Amen.  Keep the prototyping board powerful, reconfigurable, and very debuggable.  Put the biggest and fastest FPGA you can on it, and I am there (as long as it comes in under $10,000 for a board).  I'm one of the few on this list (I think) who is really only interested in the prototyping board.

-Mike

Timothy Miller wrote:
You are losing sight of the point behind this prototype card.  The
idea is for the hardware engineers and early testers to have a
platform to work with that can be reprogrammed, probed, prodded, etc.

But no matter how much you strip off it, it's never going to be cheap,
because the production volumes are going to be very small.

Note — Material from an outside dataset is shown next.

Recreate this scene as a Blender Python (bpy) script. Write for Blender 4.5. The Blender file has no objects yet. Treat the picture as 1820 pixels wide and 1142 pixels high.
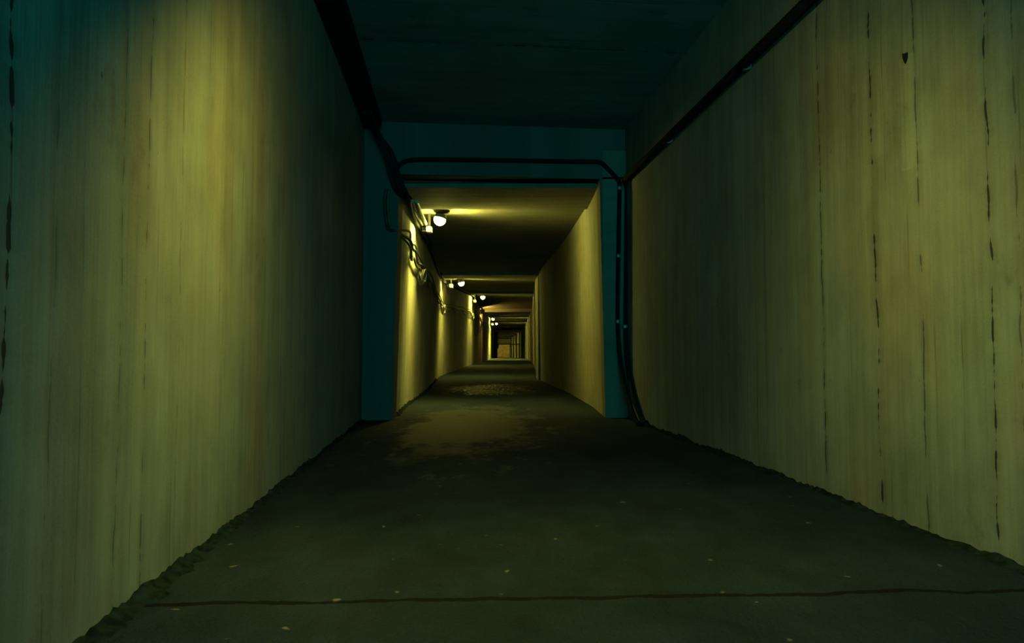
import bpy, bmesh, math, random
from mathutils import Vector, Matrix
random.seed(7)
SC = bpy.context.scene
COL = SC.collection

# ------------------------------------------------------------------ camera, world, exposure
H = 0.70                      # camera height over the floor
F = 1155.0                    # focal length in pixels of the 1820 px wide frame
PITCH = math.atan(50 / F)
cam = bpy.data.cameras.new('camera')
cam.sensor_width = 36.0
cam.lens = F / 1820 * 36.0
cam.clip_start = 0.05
cam.clip_end = 300
camo = bpy.data.objects.new('camera', cam)
COL.objects.link(camo)
camo.location = (0, 0, H)
camo.rotation_euler = (math.pi / 2 + PITCH, 0, 0)
SC.camera = camo

w = bpy.data.worlds.new('world')
SC.world = w
w.use_nodes = True
w.node_tree.nodes['Background'].inputs[0].default_value = (0.02, 0.95, 0.84, 1)   # added teal fill for the shadows, enters by the open rear end
w.node_tree.nodes['Background'].inputs[1].default_value = 5.4
SC.view_settings.view_transform = 'Standard'
SC.view_settings.look = 'None'
SC.view_settings.gamma = 1
SC.view_settings.use_curve_mapping = False
SC.view_settings.exposure = 0.0
NEAR_POWER = 205.0              # hanging lamp in the near chamber
GLOBE = 45.0                  # emission of the glass globes
LAMP_COL = (1.0, 0.89, 0.125)
TUNNEL_POWER = 1950.0         # each globe lamp
SC.cycles.max_bounces = 6
SC.cycles.diffuse_bounces = 4
SC.cycles.glossy_bounces = 3

def R(px, py, Y):
    """point at depth Y seen through pixel px, py"""
    a = (px - 910) / F
    b = -(py - 571) / F
    c, s = math.cos(PITCH), math.sin(PITCH)
    d = Vector((a, c - b * s, s + b * c))
    d *= Y / d.y
    return Vector((d.x, Y, d.z + H))

# ------------------------------------------------------------------ node helper
class G:
    def __init__(self, name):
        self.m = bpy.data.materials.new(name)
        self.m.use_nodes = True
        self.t = self.m.node_tree
        self.t.nodes.clear()
        self.out = self.t.nodes.new('ShaderNodeOutputMaterial')
        self.b = self.t.nodes.new('ShaderNodeBsdfPrincipled')
        self.t.links.new(self.b.outputs[0], self.out.inputs[0])
        co = self.t.nodes.new('ShaderNodeTexCoord')
        sx = self.t.nodes.new('ShaderNodeSeparateXYZ')
        self.t.links.new(co.outputs['Object'], sx.inputs[0])
        self.x, self.y, self.z = sx.outputs
    def put(self, sock, v):
        if isinstance(v, (int, float)):
            sock.default_value = v
        elif isinstance(v, (tuple, list)):
            sock.default_value = (*v[:3], 1) if sock.type == 'RGBA' else v[:3]
        else:
            self.t.links.new(v, sock)
    def m_(self, op, a, b=0.0, c=0.0, clamp=False):
        n = self.t.nodes.new('ShaderNodeMath')
        n.operation = op
        n.use_clamp = clamp
        self.put(n.inputs[0], a); self.put(n.inputs[1], b); self.put(n.inputs[2], c)
        return n.outputs[0]
    def vec(self, x, y, z=0.0):
        n = self.t.nodes.new('ShaderNodeCombineXYZ')
        self.put(n.inputs[0], x); self.put(n.inputs[1], y); self.put(n.inputs[2], z)
        return n.outputs[0]
    def noise(self, u, v, su, sv, seed=0.0, detail=3, rough=0.55, dist=0.0):
        n = self.t.nodes.new('ShaderNodeTexNoise')
        n.inputs['Scale'].default_value = 1
        n.inputs['Detail'].default_value = detail
        n.inputs['Roughness'].default_value = rough
        n.inputs['Distortion'].default_value = dist
        self.t.links.new(self.vec(self.m_('MULTIPLY', u, su), self.m_('MULTIPLY', v, sv), seed), n.inputs['Vector'])
        return n.outputs['Fac']
    def ramp(self, v, lo, hi, a=0.0, b=1.0, smooth=True):
        n = self.t.nodes.new('ShaderNodeMapRange')
        n.interpolation_type = 'SMOOTHSTEP' if smooth else 'LINEAR'
        for i, q in enumerate((v, lo, hi, a, b)):
            self.put(n.inputs[i], q)
        return n.outputs[0]
    def mix(self, f, a, b):
        n = self.t.nodes.new('ShaderNodeMix')
        n.data_type = 'RGBA'
        self.put(n.inputs[0], f); self.put(n.inputs[6], a); self.put(n.inputs[7], b)
        return n.outputs[2]
    def bump(self, h, strength, dist):
        n = self.t.nodes.new('ShaderNodeBump')
        n.inputs['Strength'].default_value = strength
        n.inputs['Distance'].default_value = dist
        self.put(n.inputs['Height'], h)
        self.t.links.new(n.outputs[0], self.b.inputs['Normal'])

def scale_col(g, col, f):
    n = g.t.nodes.new('ShaderNodeVectorMath')
    n.operation = 'SCALE'
    g.put(n.inputs[0], col)
    g.put(n.inputs['Scale'], f)
    return n.outputs[0]

def concrete(name, across='z', seed=0.0, seams=(), board=0.13, base=(0.103, 0.118, 0.110), pits=1.0, patch=None, skew=0.0, solid=False):
    """board-marked concrete: u runs across the boards (the length of the passage), v along them"""
    g = G(name)
    u = g.y
    v = g.z if across == 'z' else g.x
    if skew:
        u = g.m_('ADD', u, g.m_('MULTIPLY', v, skew))
    wob = g.noise(u, v, .6, 1.2, seed + 3)
    uw = g.m_('ADD', u, g.m_('MULTIPLY', wob, .03))
    n = g.t.nodes.new('ShaderNodeTexWhiteNoise'); n.noise_dimensions = '1D'
    bi = g.m_('FLOOR', g.m_('DIVIDE', uw, board))
    g.put(n.inputs['W'], g.m_('ADD', bi, seed))
    brd = n.outputs[0]
    fr = g.m_('FRACT', g.m_('DIVIDE', uw, board))
    edge = g.m_('MINIMUM', fr, g.m_('SUBTRACT', 1.0, fr))
    edge = g.ramp(edge, 0.0, .05, 1.0, 0.0)
    edge = g.m_('MULTIPLY', edge, g.ramp(g.noise(u, v, 5, 1.1, seed + 9), .5, .68))
    blot = g.noise(u, v, .9, .7, seed, 4, .6)
    streak = g.noise(u, v, 14, .45, seed + 1, 4, .6, .2)
    fine = g.noise(u, v, 60, 1.6, seed + 2, 3, .6)
    grit = g.noise(u, v, 130, 130, seed + 4, 2)
    f = g.m_('ADD', g.ramp(blot, .3, .7, .80, 1.14), g.ramp(streak, .3, .7, -.11, .11))
    f = g.m_('ADD', f, g.ramp(fine, .3, .7, -.05, .05))
    f = g.m_('ADD', f, g.ramp(g.noise(u, v, 6, 3, seed + 17, 5, .68), .3, .7, -.11, .11))
    f = g.m_('ADD', f, g.m_('MULTIPLY', g.m_('SUBTRACT', brd, .5), .09))
    f = g.m_('ADD', f, g.ramp(grit, .3, .7, -.05, .05))
    # pale lime runs
    run = g.m_('MULTIPLY', g.ramp(g.noise(u, v, 26, .8, seed + 6, 2), .66, .76), g.ramp(g.noise(u, v, .8, 1.1, seed + 7), .5, .6))
    f = g.m_('ADD', f, g.m_('MULTIPLY', run, .22))
    # pits
    pit = g.m_('MULTIPLY', g.ramp(g.noise(u, v, 16, 11, seed + 11, 3), .72, .78), pits)
    dark = g.m_('MAXIMUM', g.m_('MULTIPLY', edge, .4), g.m_('MULTIPLY', pit, .6))
    stain = g.ramp(g.noise(u, v, 3.2, 2.6, seed + 13, 4, .7), .60, .76)
    dark = g.m_('MAXIMUM', dark, g.m_('MULTIPLY', stain, .36))
    # open joints, broken into dashes
    if seams:
        wv = g.m_('MULTIPLY', g.m_('SUBTRACT', g.noise(u, v, .9, 1.7, seed + 20, 3, .7), .5), .06)
        brk = g.ramp(g.noise(u, v, 2.3, 7.0, seed + 40, 3, .7), .44, .60)
    for k, (pos, wd, amt) in enumerate(seams):
        d = g.m_('ABSOLUTE', g.m_('SUBTRACT', g.m_('ADD', u, wv), pos))
        l = g.m_('MULTIPLY', g.m_('LESS_THAN', d, wd if solid else g.m_('MULTIPLY', brk, wd * .6)), amt)
        hal = g.m_('MULTIPLY', g.ramp(d, 0.0, wd * 5, .28 * amt, 0.0), g.ramp(brk, 0, 1, .4, 1))
        dark = g.m_('MAXIMUM', dark, g.m_('MAXIMUM', l, hal))
    f = g.m_('MULTIPLY', f, g.m_('SUBTRACT', 1.0, g.m_('MULTIPLY', dark, .9)))
    if patch:
        (u0, u1, v0, v1) = patch
        wob2 = g.m_('MULTIPLY', g.m_('SUBTRACT', g.noise(u, v, 6, 6, seed + 50), .5), .03)
        uu = g.m_('ADD', u, wob2)
        ins = g.m_('MULTIPLY', g.m_('GREATER_THAN', uu, u0), g.m_('LESS_THAN', uu, u1))
        ins = g.m_('MULTIPLY', ins, g.m_('MULTIPLY', g.m_('GREATER_THAN', v, v0), g.m_('LESS_THAN', v, v1)))
        f = g.m_('ADD', f, g.m_('MULTIPLY', ins, .16))
    warm = g.ramp(g.noise(u, v, 2.3, .8, seed + 15, 3), .4, .65)
    col = g.mix(warm, base, (base[0] * 1.12, base[1] * .95, base[2] * .86))
    g.put(g.b.inputs['Base Color'], scale_col(g, col, f))
    g.b.inputs['Roughness'].default_value = .85
    g.b.inputs['Specular IOR Level'].default_value = .25
    hgt = g.m_('ADD', g.m_('MULTIPLY', streak, .35), g.m_('MULTIPLY', fine, .25))
    hgt = g.m_('ADD', hgt, g.m_('MULTIPLY', brd, .25))
    hgt = g.m_('SUBTRACT', hgt, g.m_('MULTIPLY', dark, .9))
    hgt = g.m_('ADD', hgt, g.m_('MULTIPLY', g.noise(u, v, 9, 9, seed + 30, 4), .25))
    g.bump(hgt, .6, .008)
    return g.m

def floor_mat():
    g = G('floor_concrete')
    u, v = g.x, g.y
    blot = g.noise(u, v, .8, .6, 2, 5, .62)
    b2 = g.noise(u, v, 3.1, 2.2, 5, 5, .65)
    grit = g.noise(u, v, 90, 90, 7, 2)
    f = g.m_('ADD', g.ramp(blot, .3, .7, .65, 1.25), g.ramp(b2, .3, .7, -.25, .25))
    f = g.m_('ADD', f, g.ramp(grit, .3, .7, -.13, .13))
    pebble = g.ramp(g.noise(u, v, 17, 17, 9, 1), .74, .78)
    # cross joint where the tunnel starts and the crack close to the viewer
    def crack(pos, slope, amp, wd, seed):
        wv = g.m_('MULTIPLY', g.m_('SUBTRACT', g.noise(u, u, 1.6, 0.0, seed, 5, .65), .5), amp)
        s = g.m_('ADD', v, g.m_('ADD', g.m_('MULTIPLY', u, slope), wv))
        d = g.m_('ABSOLUTE', g.m_('SUBTRACT', s, pos))
        return g.m_('LESS_THAN', d, g.m_('MULTIPLY', g.ramp(g.noise(u, u, 5, 0.0, seed + 2, 3), .3, .55, .35, 1.0), wd))
    cr = g.m_('MAXIMUM', crack(1.86, -.045, .14, .013, 3), crack(6.58, -.06, .05, .05, 8))
    cr = g.m_('MAXIMUM', cr, crack(-1.2, .03, .1, .01, 12))
    f = g.m_('MULTIPLY', f, g.m_('SUBTRACT', 1.0, g.m_('MULTIPLY', cr, .85)))
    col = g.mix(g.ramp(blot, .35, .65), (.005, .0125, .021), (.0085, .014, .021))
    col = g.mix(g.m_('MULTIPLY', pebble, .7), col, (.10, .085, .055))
    # wet area: a puddled patch in the tunnel and damp film leading to the chamber
    px = g.m_('DIVIDE', g.m_('ADD', u, .40), .85)
    py = g.m_('DIVIDE', g.m_('SUBTRACT', v, 11.6), 1.7)
    rr = g.m_('ADD', g.m_('MULTIPLY', px, px), g.m_('MULTIPLY', py, py))
    rr = g.m_('ADD', rr, g.m_('MULTIPLY', g.m_('SUBTRACT', g.noise(u, v, 3.0, 1.4, 31, 5, .7), .5), 3.4))
    pud = g.m_('MULTIPLY', g.ramp(rr, .2, 1.2, 1.0, 0.0), g.ramp(g.noise(u, v, 13, 6, 71, 3, .65), .46, .58, .25, 1.0))
    dx = g.m_('DIVIDE', g.m_('ADD', u, .40), .75)
    dy = g.m_('DIVIDE', g.m_('SUBTRACT', v, 6.2), 2.4)
    r2 = g.m_('ADD', g.m_('MULTIPLY', dx, dx), g.m_('MULTIPLY', dy, dy))
    r2 = g.m_('ADD', r2, g.m_('MULTIPLY', g.m_('SUBTRACT', g.noise(u, v, 2.4, 1.6, 41, 5, .7), .5), 3.2))
    damp = g.ramp(r2, .3, 1.0, 1.0, 0.0)
    spots = g.m_('MULTIPLY', g.ramp(g.noise(u, v, 7, 3.5, 61, 3, .6), .56, .64), g.ramp(r2, .9, 2.2, .85, 0.0))
    damp = g.m_('MAXIMUM', damp, spots)
    wet = g.m_('MAXIMUM', pud, g.m_('MULTIPLY', damp, .38))
    f = g.m_('MULTIPLY', f, g.ramp(wet, 0, 1, 1.0, .5))
    g.put(g.b.inputs['Base Color'], scale_col(g, col, f))
    g.put(g.b.inputs['Roughness'], g.ramp(wet, 0.0, 1.0, .78, .13))
    g.put(g.b.inputs['Specular IOR Level'], g.ramp(wet, 0.0, 1.0, .10, .5))
    hgt = g.m_('ADD', g.m_('MULTIPLY', g.noise(u, v, 16, 11, 51, 6, .72), .9), g.m_('MULTIPLY', grit, .25))
    hgt = g.m_('SUBTRACT', hgt, g.m_('MULTIPLY', cr, 1.0))
    g.bump(hgt, .9, .018)
    return g.m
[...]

Remember, we started with having a plan with no profit, where the
FPGA-based boards would be sold basically at-cost, in volume so that
we could build a brand identity for the next version.  That didn't
fly, so the new plan is to be profitable much earlier.  That required
focusing on the embedded space, designing an ASIC, and getting higher
volumes.

This puts the FPGA version on the back-burner in terms of
cost-cutting, and in fact, cost-cutting HERE would do nothing but hurt
the project.  Those who buy it will be hard-code hobbyists and
universities needing prototype boards.  But the POINT behind the board
is so that we end up with a relatively bug-free ASIC for the final
product.

Now, certainly, we don't have to populate all the parts on what we
sell to the hobbyist, but that's not going to affect cost much.

On Apr 5, 2005 6:40 PM, Daniel Phillips <[EMAIL PROTECTED]> wrote:
  
On Tuesday 05 April 2005 16:52, Timothy Miller wrote:
    
Um... I'm really hesitant to do that. We did a parts cost estimate,
but I can't remember the number off hand, although I think it was
over $300. Note that this board would include a good number of
"debug" features, since that's its primary purpose, and that
increases cost. However, whatever it is, we have to price it
appropriately for development and overhead. Naturally, we don't
expect to sustain the business on it, but it does need to be
profitable.
      
I'm torn between wanting all the trimmings and wanting the price below
$200, for the _prototype_ board.  Can we have a list of costly debug
features we can kick around?  I know there are bits and pieces of
debate on this back there in the archives, but that's a long way back.

I don't think we should lose sight of "light and tight" even for the
prototype board.
    

That would compromise the ASIC.

  
I personally would not mind having to fall back to loading the fpga via
jtag if the pci logic gets accidently destroyed, and thus be able to
put the pci login on the fpga as originally planned.  Does this save
anything significant?
    

Maybe, about $10, and it would increase development costs.

  
I sure do not want blinking lights, led displays and that sort of thing.
    

No, the debug stuff is mostly in having extra headers, test points,
more pins on the FPGA than on the ASIC, non-integrated PCI controller,
sparse layout of parts on the board, etc.